Le virtuel est un monde de tâtonnement, d’essais et d’erreurs, où règne l‘idée d‘une réversibilité. "Le problème est que dans la relation réelle à l‘adulte, beaucoup d’ados appliquent la règle qui fonctionne sur internet, ils jettent le bouchon très loin pour créer le lien rapidement, sans penser qu’un clash peut être irréversible." Serge Tisseron souligne que, concernant les apprentissages, le problème n’était pas le virtuel en soi, mais plutôt le fait que personne ne soit là pour fixer les différences entre les deux mondes. "J’interviens en classe de primaire pour inciter les enseignant à à fixer cette différence. Il faut aussi pointer que sur le net, le système d’encouragement ("essaie encore une fois", applaudissements lors des succès…) n’a rien à voir avec ce qui se passe en classe."

Serge Tisseron invite les thérapeutes à dépathologiser le rapport parfois addictif des jeunes aux écrans. Loin d’être désocialisant, le net peut constituer une manière de contourner l’autorité parentale, de maintenir le lien avec les pairs depuis la chambre, sous la surveillance des adultes. Par ailleurs, les jeunes ne sauraient être réduits à des simples consommateurs d’images. "Ils modifient l’environnement des jeux vidéos, font des captures d’images… Cette non-passivité doit être intégrée par le thérapeute".

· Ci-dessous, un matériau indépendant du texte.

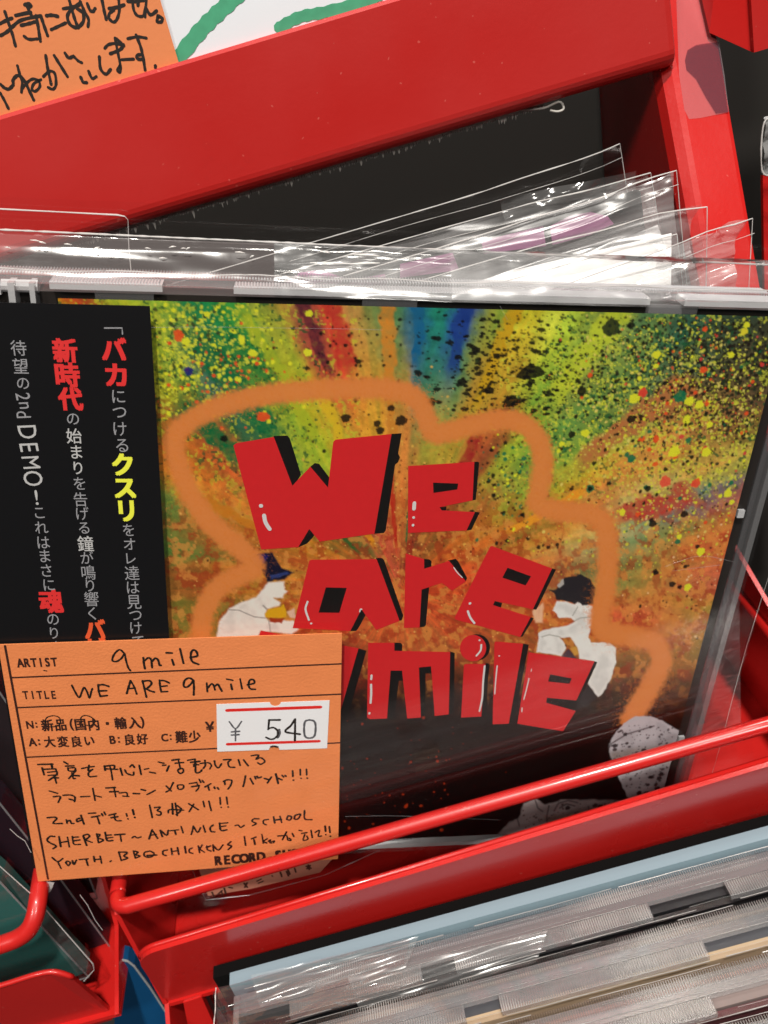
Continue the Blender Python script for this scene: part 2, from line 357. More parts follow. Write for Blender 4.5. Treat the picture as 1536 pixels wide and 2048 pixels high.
def lip_mb(pa, pb, pc, pd, r=4.5, th=1.1, seg=6):
    """front lip quad top-left, top-right, bottom-right, bottom-left with rounded top-left corner"""
    A, B, C, D = map(Vector, (pa, pb, pc, pd)); ex = (B-A).normalized(); ey = (D-A).normalized(); pts = []
    for k in range(seg+1):
        a = math.pi/2*k/seg; pts.append(A+ex*(r-r*math.sin(a))+ey*(r-r*math.cos(a)))
    pts = pts[::-1]; return [tuple(p) for p in pts]+[tuple(B), tuple(C), tuple(D)]
RW = 1.72
# ---- centre tray
t = rthing('cd_tray', 'red metal tray with a wire guard holding the painted-cover case', 'tray', (52, -165, -20), 'red metal trays')
TL = rkp(271, 1905, w=11.5); TRp = rkp(1536, 1522, w=11.5); BRp = rkp(1536, 1647, w=4.5); BL = rkp(337, 2005, w=4.5)
ext = lambda a, b, L: tuple(np.array(b)+(np.array(b)-np.array(a))/np.linalg.norm(np.array(b)-np.array(a))*L)
lip = lip_mb(TL, ext(TL, TRp, 15), ext(BL, BRp, 15), BL)
lp = MB(); plate(lp, lip, 1.1)
lo = t.part('front_lip', lp, RED)
rim = MB(); rim.tube([(q[0], q[1], q[2]-.45) for q in lip[:-1]][1:], .62, 8); t.part('rolled_edge', rim, RED, parent=lo, smooth=True)
t.part('tray_floor', plate(MB(), [(-25, -162.6, 7), (131, -159.5, 7), (131, -159.5, -80), (-25, -162.6, -80)], 1), RED)
t.part('side_plate', plate(MB(), [(-25, -133.0, 5.0), (-25.1, -162.3, 7.0), (-25, -162.3, -80), (-25, -128, -80), (-25, -128, -4)], 1), RED)
t.part('side_plate', plate(MB(), [(131.5, -128, 0), (131.5, -159.5, 7), (131.5, -159.5, -80), (131.5, -100, -80)], 1), RED)
t.part('back_plate', plate(MB(), [(-25, -162, -78), (131, -160, -78), (131, -70, -78), (-25, -70, -78)], 1), RED)
ax = rkp(317, 1794, w=6); bx = rkp(1536, 1449, w=6)
bend = ext(ax, bx, 9)
sl = (bx[1]-ax[1])/(bx[0]-ax[0]); ry = lambda u: ax[1]+sl*(u-ax[0])
vy = ry(-24)
g = smooth_line([(-24.6, vy+.2, -78), (-24.6, vy+.2, -30), (-24.6, vy+.2, -1), (-24.5, vy+.15, 2.6), (-23.8, vy+.05, 5.0), (-21.8, ry(-21.8), 6.0)], 5)
g += [tuple(np.array((-21.8, ry(-21.8), 6))+(np.array(bend)-np.array((-21.8, ry(-21.8), 6)))*k/12) for k in range(1, 12)]
g += smooth_line([(bend[0]-1, bend[1], 6), (bend[0]+1.5, bend[1], 5), (130.4, bend[1]+.4, 2), (130.4, -128.2, -6), (130.6, -128, -20), (130.8, -128, -40), (131, -128, -78)], 5)
t.part('wire_guard', MB().tube(g, RW, 14), RED, smooth=True)

# ---- left tray
t2 = rthing('cd_tray', 'red metal tray at the lower left with a teal case behind its wire', 'tray', (-60, -165, -20), 'red metal trays')
wl = 8
quad = [rkp(*p, w=ww_) for p, ww_ in zip(((-120, 2008), (0, 1975), (60, 1956), (95, 1948), (118, 1949), (145, 1958), (228, 2030), (224, 2040), (150, 2062), (-120, 2140)), (11, 11, 11, 11, 11, 11, 5, 4.5, 4, 4))]
lo = t2.part('front_lip', plate(MB(), quad, 1.1), RED)
t2.part('rolled_edge', MB().tube([(q[0], q[1], q[2]-.45) for q in smooth_line(quad[:6], 3)], .6, 8), RED, parent=lo, smooth=True)
t2.part('side_plate', plate(MB(), [rkp(237, 1850, u=-36), (-36, -160.8, 7.5), (-36, -163, -78), (-36, -130, -78), (-36, -132, -24)], 1), RED)
t2.part('tray_floor', plate(MB(), [(-36, -161.2, 7), (-200, -161.2, 7), (-200, -161.2, -78), (-36, -161.2, -78)][::-1], 1), RED)
t2.part('back_plate', plate(MB(), [(-36, -161, -77.5), (-200, -161, -77.5), (-200, -90, -77.5), (-36, -90, -77.5)], 1), RED)
g = [rkp(x, y, w=ww) for x, y, ww in ((-60, 1912, 8.2), (0, 1890, 8.2), (36, 1876, 8.0), (58, 1858, 7.6), (70, 1832, 6.4), (76, 1800, 4.2))]
g = smooth_line(g, 5)+[rkp(84, 1745, w=-3), rkp(120, 1600, w=-26), rkp(140, 1500, w=-50)]
t2.part('wire_guard', MB().tube(g, 1.9, 14), RED, smooth=True)

# ---- lower tray (side pieces seen under the lip)
t3 = rthing('cd_tray', 'red metal tray under the middle one, holding the row of cases seen edge-on', 'tray', (40, -300, 0), 'red metal trays')
t3.part('side_plate', plate(MB(), [(-24.9, -162.5, 6.8), (-24.9, -178, 40), (-24.9, -300, 60), (-24.9, -300, -60), (-24.9, -165, -60)], 1), RED)
p = [rkp(x, y, w=5.5) for x, y in ((368, 1990), (404, 1978), (455, 2090), (392, 2110))]
t3.part('upright_strip', plate(MB(), p, 2.0), RED)
t3.part('back_plate', plate(MB(), [(-24, -165, -10), (150, -165, -10), (150, -320, -10), (-24, -320, -10)], 1), RED)
t3.part('front_lip', MB().box(-24, 150, -320, -318, -10, 95), RED)

# blue sheet in the gap between the trays
t = rthing('blue_cd_case', 'plain blue sleeve standing in the gap between the two red trays', 'cd', (-40, -220, -6))
p = [rkp(x, y, w=-5) for x, y in ((234, 1921), (240, 1919), (255, 1922), (268, 1932), (300, 1975), (342, 2040), (372, 2110), (226, 2110))]
BLUE = mat("deep_blue_card", (.003, .055, .15), rough=.35)
fo = t.part('sleeve', MB().prism([(q[0], q[1]) for q in p], -9, -5), BLUE)
t.part('edge', MB().tube(p[1:7], .28, 6), mat("pale_card_edge", (.25, .27, .28), rough=.5), parent=fo)

# ================================================================= NOTICE SHEETS ABOVE THE PANEL
def strokes(mb, ox, oy, s, data, wd, plane, z, jit=.12):
    for st in data:
        q = [plane(ox+s*x, oy+s*y) for x, y in st]
        if len(q) > 2: q = smooth_line(q, 4)
        ribbon(mb, q, wd*random.uniform(.9, 1.1), z+random.uniform(0, .01), jit)
rkplane = lambda w: (lambda px, py: rkp(px, py, w=w)[:2])
NW = -41.2
def sheet(mb, corners, w, nx=14, ny=6, amp=.25):
    a, b, c, d = [np.array(rkp(*p, w=w)) for p in corners]; P = []
    for i in range(nx+1):
        r = []
        for j in range(ny+1):
            s_, q_ = i/nx, j/ny; p_ = (a*(1-s_)+b*s_)*(1-q_)+(d*(1-s_)+c*s_)*q_
            p_[2] += amp*(math.sin(s_*5+1)*q_*.6+math.sin(q_*4)*.4)*0 ; r.append(tuple(p_))
        P.append(r)
    return mb.grid(P)
t = rthing('handwritten_notice', 'orange paper notice with black handwritten characters, tucked behind the red panel', 'notice', (0, 12, NW))
c4 = ((-200, -60), (303, -60), (372, 175), (-200, 348))
nb = sheet(MB(), c4, NW)
po = t.part('paper', nb, ORANGE2)
SIGN = [[(40,95),(75,200),(105,290),(128,380)],[(0,195),(60,165),(100,150)],[(130,128),(255,100)],[(5,295),(60,262),(110,215),(180,165),(340,130)],[(225,45),(245,100),(262,128)],[(205,40),(235,30),(257,45),(235,68)],[(175,210),(240,195),(290,180)],[(300,130),(318,230),(335,340)],[(200,300),(240,325),(310,322)],[(340,135),(365,210),(395,295)],
[(385,130),(430,125),(480,135)],[(425,245),(470,225),(545,190)],[(525,72),(590,60),(655,45)],[(575,0),(600,90),(625,170),(650,230)],[(660,30),(600,70),(560,130),(580,200),(640,228),(690,180),(690,110),(640,70)],[(665,10),(700,90),(735,160),(730,220)],
[(725,30),(745,80),(770,95),(790,70)],[(845,-10),(865,90),(882,160)],[(905,70),(970,60),(1030,40)],[(985,-10),(990,90),(970,160),(940,182),(905,150),(910,110),(945,85)],[(1060,10),(1120,12),(1195,0)],[(1098,-10),(1110,80),(1140,128),(1190,130),(1208,60)],[(1150,0),(1145,45)],[(1215,-10),(1205,140)],[(1212,70),(1250,122),(1300,90)],[(1310,130),(1345,150),(1340,180),(1305,178),(1312,132)],
[(0,770),(30,820),(70,900)],[(5,700),(40,730),(75,738),(110,705)],[(145,545),(165,620),(185,680),(178,765)],[(110,690),(110,660),(150,625),(200,665),(240,745),(280,830)],[(180,740),(220,690),(270,655),(320,670),(330,720),(290,758),(265,735),(285,690),(340,660)],
[(380,460),(395,560),(425,700)],[(360,635),(410,590),(455,610),(465,700),(440,740),(400,725)],[(450,460),(500,540),(560,635)],[(540,440),(570,480),(610,465)],[(615,470),(650,505),(680,520)],[(670,640),(690,680),(720,685)],[(735,590),(765,650),(800,635)],[(825,470),(835,570),(880,615),(918,575)],
[(870,400),(900,370),(960,360),(1030,380)],[(915,445),(970,425),(1010,400),(1025,370)],[(955,315),(975,420),(1000,550),(995,600),(975,580),(1000,540)],[(1010,495),(1110,490)],[(965,320),(1010,360)],[(1060,320),(1140,305),(1215,315)],[(1130,290),(1165,380),(1185,460),(1205,580)],[(1185,490),(1145,490),(1138,460),(1180,450)],[(1290,545),(1290,560)]]
mb = MB(); strokes(mb, 0, 0, .2409, SIGN, .52, rkplane(NW), NW+.05); t.part('handwriting', mb, PEN, parent=po)
t.part('film_cover', sheet(MB(), ((-200, -60), (312, -60), (374, 172), (-200, 350)), NW+.6), FILM)
t = rthing('white_notice', 'white notice sheet with thick green marker strokes beside the orange notice', 'notice', (45, 14, NW-.6))
po = t.part('paper', sheet(MB(), ((300, -90), (900, -260), (900, 40), (330, 200)), NW-.5), WHITEPAPER)
mb = MB()
for pts, wd in (([(352,122),(400,62),(440,22),(485,-20),(520,-60)], 2.6), ([(558,55),(600,34),(650,24),(720,6),(760,-10)], 1.9)):
    q = smooth_line([rkp(x, y, w=NW-.4)[:2] for x, y in pts], 8); ribbon(mb, q, wd, NW-.42, .10)
t.part('marker_strokes', mb, GREEN, parent=po)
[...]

A fortiori, le psychiatre estime que les jeux virtuels peuvent renseigner finement le thérapeute sur le monde psychique de l’adolescent : "Il faut lui demander de parler des personnages avec lesquels il joue, quelles sont les alliances importantes pour lui... Le jeune met ainsi en mots sa relation au monde. Ce travail favorise l’activité réflexive." En dernier ressort, le jeu pourrait être une lutte contre des tentations suicidaires. "Je me souviens du cas d’un jeune dont le personnage n’arrêtait pas de mourir. Cet ado imposait une forme de maltraitance à sa propre image, sans doute pour éviter de s’agresser lui-même."

Les autres intervenants de cette journée sont Raymond Cahn, ancien président de la Société psychanalytique de Paris, Daniel Marcelli, François Marty, François Richard, David Le Breton, sociologue, Philippe Jeammet, professeur de pédopsychiatrie, Patrice Huerre, Jean-Yves Le Fourn.